Matthew Harcourt, an analyst with Australia’s leading cryptocurrency investment firm, Apollo Capital, shares his weekly take on what’s happening in the fast-changing and volatile cryptocurrency space.

Elon Musk crashed the price of Bitcoin last week by announcing that Tesla Motors would stop accepting cryptocurrency for the purchase of electric cars, just two months after Tesla started accepting it.

BTC was trading just below US$50,000 when Stockhead talked to Apollo Capital’s Matthew Harcourt on Friday. The analyst called Bitcoin his coin for the week.

“It’s looking relatively weak, but we think it’s in the buy category.

“The fundamentals of Bitcoin really haven’t changed. It’s going to remain a big, big portion of our portfolio,” Harcourt said. (The value of Apollo’s BTC holdings have declined relative to the rest of its portfolio given the altcoin bull run this year, but it still stands at about the 20 per cent mark.)

“And we think Elon’s tweet and Tesla’s decision was either misinformed or completely planned, and there’s more behind the surface.”

‘A PR stunt?’

Musk might be trying to burnish Tesla’s green credentials as it tries to enter the billion-dollar US renewable credit market, Harcourt said.

Reuters reported on Thursday that Tesla has a pending application before the US Environmental Protection Agency, but allowing an electric carmaker into a program set up to boost biofuel producers would be controversial with rural farmers.

“So what I think is happening is, this is a PR stunt, where Tesla is trying to say, ‘look at us, we’re so good because we’re not taking Bitcoin anymore because it uses too much energy, because it is powered by coal and things that aren’t renewable energy — which isn’t explicitly true.”

“The PR definitely outweighs the facts of Bitcoin mining.”

It’s true that Bitcoin mining uses an enormous amount of energy, but 50 to 70 per cent of that is from renewable energy, Hartcourt said.

“Miners are agile, they congregate around the cheapest energy sources in the world, and the main one is hydroelectricity,” Harcourt said.

“There’s a lot of excess electricity that is produced from them because they’re tucked away in the amounts, and it’s hard to store and transport energy, so a lot of that excess energy from those hydro plants goes to waste.

“And so you get miners flocking to those areas and eating up all that excess energy for really, really cheap.”

As much as half the world’s Bitcoin mining is performed in just one province in China, Sichuan.

“They have all these hydroelectric plans, that would have gone out of business if it weren’t for these Bitcoin miners,” Harcourt said.

“A lot of Bitcoin mining is renewable.”

BTC also compares well to the energy consumed by gold mining and the legacy banking system, Harcourt said.

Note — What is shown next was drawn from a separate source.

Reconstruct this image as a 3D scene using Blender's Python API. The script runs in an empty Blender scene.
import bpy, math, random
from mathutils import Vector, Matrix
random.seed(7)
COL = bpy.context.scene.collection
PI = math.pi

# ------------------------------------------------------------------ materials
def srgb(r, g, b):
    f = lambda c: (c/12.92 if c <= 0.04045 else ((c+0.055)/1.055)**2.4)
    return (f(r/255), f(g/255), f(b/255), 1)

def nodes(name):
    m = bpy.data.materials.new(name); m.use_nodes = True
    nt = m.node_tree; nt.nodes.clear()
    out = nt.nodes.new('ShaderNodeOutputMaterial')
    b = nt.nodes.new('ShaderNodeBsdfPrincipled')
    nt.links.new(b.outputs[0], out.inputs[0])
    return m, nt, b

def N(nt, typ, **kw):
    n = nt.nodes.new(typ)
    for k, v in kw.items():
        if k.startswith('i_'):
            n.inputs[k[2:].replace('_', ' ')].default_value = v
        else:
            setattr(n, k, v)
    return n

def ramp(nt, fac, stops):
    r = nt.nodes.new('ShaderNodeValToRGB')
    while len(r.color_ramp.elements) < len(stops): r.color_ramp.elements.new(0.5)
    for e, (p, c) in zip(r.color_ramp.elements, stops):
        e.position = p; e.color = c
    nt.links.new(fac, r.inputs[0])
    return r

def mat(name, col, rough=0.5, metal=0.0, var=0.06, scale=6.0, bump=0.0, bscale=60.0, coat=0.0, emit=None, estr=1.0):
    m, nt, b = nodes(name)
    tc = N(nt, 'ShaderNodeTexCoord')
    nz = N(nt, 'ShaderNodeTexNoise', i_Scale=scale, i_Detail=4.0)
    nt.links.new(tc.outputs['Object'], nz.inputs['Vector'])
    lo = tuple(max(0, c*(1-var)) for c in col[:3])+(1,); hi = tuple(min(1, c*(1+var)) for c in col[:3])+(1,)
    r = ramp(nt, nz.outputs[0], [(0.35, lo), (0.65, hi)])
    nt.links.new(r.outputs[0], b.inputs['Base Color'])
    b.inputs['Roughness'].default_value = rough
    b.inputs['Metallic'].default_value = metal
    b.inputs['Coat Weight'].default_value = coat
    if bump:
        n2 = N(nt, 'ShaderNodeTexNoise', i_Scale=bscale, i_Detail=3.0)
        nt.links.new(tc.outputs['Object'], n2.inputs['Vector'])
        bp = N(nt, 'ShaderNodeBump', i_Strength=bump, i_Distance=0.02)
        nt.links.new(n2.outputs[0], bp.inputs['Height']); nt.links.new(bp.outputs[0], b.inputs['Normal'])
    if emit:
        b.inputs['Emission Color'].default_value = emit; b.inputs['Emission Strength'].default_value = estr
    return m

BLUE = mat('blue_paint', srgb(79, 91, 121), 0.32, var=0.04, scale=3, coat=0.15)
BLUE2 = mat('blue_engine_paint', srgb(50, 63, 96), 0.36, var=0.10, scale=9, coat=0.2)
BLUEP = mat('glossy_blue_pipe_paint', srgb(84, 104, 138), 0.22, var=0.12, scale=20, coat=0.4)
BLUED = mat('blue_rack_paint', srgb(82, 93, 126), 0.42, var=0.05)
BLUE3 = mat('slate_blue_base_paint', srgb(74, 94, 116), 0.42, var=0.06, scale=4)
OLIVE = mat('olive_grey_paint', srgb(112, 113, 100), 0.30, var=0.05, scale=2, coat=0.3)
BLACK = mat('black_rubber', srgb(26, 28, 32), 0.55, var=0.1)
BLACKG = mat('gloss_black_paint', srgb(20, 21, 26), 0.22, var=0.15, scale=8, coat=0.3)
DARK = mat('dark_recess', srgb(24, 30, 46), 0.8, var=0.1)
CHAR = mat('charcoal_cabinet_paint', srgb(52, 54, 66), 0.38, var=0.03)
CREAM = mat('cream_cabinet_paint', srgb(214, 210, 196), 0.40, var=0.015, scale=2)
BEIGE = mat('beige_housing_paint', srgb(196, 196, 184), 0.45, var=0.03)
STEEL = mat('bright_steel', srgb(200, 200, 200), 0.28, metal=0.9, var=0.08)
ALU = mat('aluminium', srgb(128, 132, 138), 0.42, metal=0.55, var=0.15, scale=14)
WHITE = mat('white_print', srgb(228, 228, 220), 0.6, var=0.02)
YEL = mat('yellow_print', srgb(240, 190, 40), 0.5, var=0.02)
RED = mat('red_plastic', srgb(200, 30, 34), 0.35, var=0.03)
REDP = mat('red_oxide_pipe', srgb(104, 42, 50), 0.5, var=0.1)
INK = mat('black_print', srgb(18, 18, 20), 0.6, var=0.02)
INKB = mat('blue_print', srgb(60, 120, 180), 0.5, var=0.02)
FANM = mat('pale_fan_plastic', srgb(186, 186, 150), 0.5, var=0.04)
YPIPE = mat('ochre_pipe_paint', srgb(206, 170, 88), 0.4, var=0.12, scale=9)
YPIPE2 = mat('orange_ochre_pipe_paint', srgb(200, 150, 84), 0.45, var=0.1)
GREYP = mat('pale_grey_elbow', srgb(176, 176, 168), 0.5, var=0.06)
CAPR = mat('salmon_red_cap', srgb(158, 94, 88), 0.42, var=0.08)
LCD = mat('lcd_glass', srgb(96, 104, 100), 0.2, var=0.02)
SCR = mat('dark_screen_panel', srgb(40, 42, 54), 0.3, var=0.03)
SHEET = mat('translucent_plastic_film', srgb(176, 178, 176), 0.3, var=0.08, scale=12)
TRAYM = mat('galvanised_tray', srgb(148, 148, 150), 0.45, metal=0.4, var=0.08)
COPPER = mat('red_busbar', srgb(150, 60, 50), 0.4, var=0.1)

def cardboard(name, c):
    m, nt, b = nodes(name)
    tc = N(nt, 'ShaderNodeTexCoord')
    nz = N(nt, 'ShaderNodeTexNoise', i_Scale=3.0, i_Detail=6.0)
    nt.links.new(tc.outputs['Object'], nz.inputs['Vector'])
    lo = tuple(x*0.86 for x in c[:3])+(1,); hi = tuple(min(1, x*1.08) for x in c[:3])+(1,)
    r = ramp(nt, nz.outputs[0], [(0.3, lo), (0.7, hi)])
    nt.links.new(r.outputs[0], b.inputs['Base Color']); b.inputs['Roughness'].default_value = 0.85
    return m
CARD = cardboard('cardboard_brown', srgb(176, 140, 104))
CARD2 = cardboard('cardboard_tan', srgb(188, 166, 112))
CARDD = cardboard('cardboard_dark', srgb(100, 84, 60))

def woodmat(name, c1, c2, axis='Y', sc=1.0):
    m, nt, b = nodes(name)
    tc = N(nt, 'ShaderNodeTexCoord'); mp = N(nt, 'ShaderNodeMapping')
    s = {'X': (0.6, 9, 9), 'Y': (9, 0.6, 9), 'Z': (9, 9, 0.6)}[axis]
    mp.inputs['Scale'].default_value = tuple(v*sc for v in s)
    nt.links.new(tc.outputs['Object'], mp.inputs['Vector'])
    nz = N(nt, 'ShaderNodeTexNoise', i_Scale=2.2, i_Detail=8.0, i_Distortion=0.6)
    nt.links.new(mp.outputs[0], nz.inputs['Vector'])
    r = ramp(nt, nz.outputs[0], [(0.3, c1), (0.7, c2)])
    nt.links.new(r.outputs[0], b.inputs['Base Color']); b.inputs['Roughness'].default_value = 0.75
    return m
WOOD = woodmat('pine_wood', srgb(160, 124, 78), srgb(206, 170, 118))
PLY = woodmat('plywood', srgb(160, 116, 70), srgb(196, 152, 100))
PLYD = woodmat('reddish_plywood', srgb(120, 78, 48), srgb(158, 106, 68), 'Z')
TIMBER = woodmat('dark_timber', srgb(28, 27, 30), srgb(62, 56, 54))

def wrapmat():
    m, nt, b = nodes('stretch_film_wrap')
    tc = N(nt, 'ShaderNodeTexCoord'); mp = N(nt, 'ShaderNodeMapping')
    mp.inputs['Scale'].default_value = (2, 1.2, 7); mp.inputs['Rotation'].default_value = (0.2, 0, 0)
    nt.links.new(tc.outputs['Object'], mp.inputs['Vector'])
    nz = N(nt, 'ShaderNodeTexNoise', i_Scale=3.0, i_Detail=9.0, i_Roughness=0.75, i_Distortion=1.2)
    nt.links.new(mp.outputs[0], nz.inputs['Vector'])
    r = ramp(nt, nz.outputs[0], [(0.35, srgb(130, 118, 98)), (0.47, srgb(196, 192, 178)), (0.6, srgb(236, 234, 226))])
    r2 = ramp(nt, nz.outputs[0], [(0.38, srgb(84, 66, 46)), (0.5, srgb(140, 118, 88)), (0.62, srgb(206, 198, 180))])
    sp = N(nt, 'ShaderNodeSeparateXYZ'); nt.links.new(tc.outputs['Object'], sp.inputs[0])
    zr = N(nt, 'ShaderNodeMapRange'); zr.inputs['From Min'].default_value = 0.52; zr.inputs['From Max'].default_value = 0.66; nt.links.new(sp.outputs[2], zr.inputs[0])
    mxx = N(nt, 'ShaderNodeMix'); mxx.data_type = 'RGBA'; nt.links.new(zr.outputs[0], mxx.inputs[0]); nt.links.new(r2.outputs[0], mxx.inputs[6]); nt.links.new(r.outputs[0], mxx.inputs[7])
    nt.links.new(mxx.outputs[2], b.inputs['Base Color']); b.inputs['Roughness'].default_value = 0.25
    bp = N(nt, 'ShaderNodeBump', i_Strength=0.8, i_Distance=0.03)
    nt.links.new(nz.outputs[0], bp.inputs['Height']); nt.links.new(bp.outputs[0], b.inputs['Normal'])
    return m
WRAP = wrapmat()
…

Musk’s tweet also inaccurately suggested that the number of Bitcoin transactions is linked to the network’s energy consumption.

“Not sure if he actually thinks that, because he’s a smart man, but that’s wrong,” Harcourt said. “Bitcoin could have zero transactions tomorrow, but the same energy usage.”

What to watch this week

With this much uncertainty in the crypto market, Harcourt said traders really want to follow the two biggest cryptocurrencies, Bitcoin and Ethereum, very closely.

“It will be interesting to see what happens with Ethereum here. If you look on a chart, it looks quite overextended. It will be interesting to see if that comes down, or if find a floor above that US$3,500 level.

“That’s the key thing to watch this week. If Ethereum breaks down, you’re going to see a lot of volatility in Eth DeFi as well.”

It’s also important for Bitcoin to get above US$50,000 and over its 100-day moving average, Harcourt said.

“And then you want to see Ethereum stay as high as it can really, go sideways. Or it’ll be interesting to see if it goes back down.”